Published online by Cambridge University Press: 23 January 2024
The strategic failure of Labour and the PS following the GFC is most tangibly displayed in the significant electoral defeats they experienced in 2015 and 2017 respectively. After initial electoral success in 2012, just five years later the PS suffered its worst ever defeat. In the context of deep unpopularity, François Hollande made history as the first sitting president in the Fifth Republic not to stand for re-election. The party's chosen presidential candidate, Benoît Hamon, eventually finished in fifth place with an ignominious 6.3 per cent of the vote, while the PS haemorrhaged 250 seats in the subsequent legislative elections. In the UK, after five years of Coalition government austerity, Miliband's Labour lost the 2015 general election, allowing the Conservative Party to form a majority government for the first time since the 1992 election.
The failure of these centre-left parties is, of course, more significant than a straightforward electoral defeat. Given the centre-left's embrace of liberal capitalism during the Third Way era, the GFC acted as a catalyst for a rupture within the parties, engendering a historic crisis of centre-left party identity that has seen the parties divided and electorates drift away from them. No longer could accommodation of the neoliberal paradigm be justified on the premise of higher growth and rising living standards. The crisis period represented an important moment for the centre-left to reassert a progressive political economic vision. Instead, the PS has effectively collapsed as a true parti d’alternance with the political and financial resources capable of winning an election and forming a government. In its place, LFI, led by the left-wing populist Jean-Luc Mélenchon, emerged as the dominant party on the left in the Assemblée nationale.

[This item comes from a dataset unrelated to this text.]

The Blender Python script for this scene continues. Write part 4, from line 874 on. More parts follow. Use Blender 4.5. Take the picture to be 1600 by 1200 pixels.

While Labour did not experience the same decline, it underwent a “revolution from within” with the election of Jeremy Corbyn as party leader in September 2015. Corbyn's leadership transformed the party over the course of a tumultuous five years in British politics, uprooting many of the intellectual and sociological remnants of New Labour in the process.
This chapter illustrates the significance of the failures of the post-GFC period for the centre-left in the UK and France beyond the immediate implications of a bruising electoral defeat.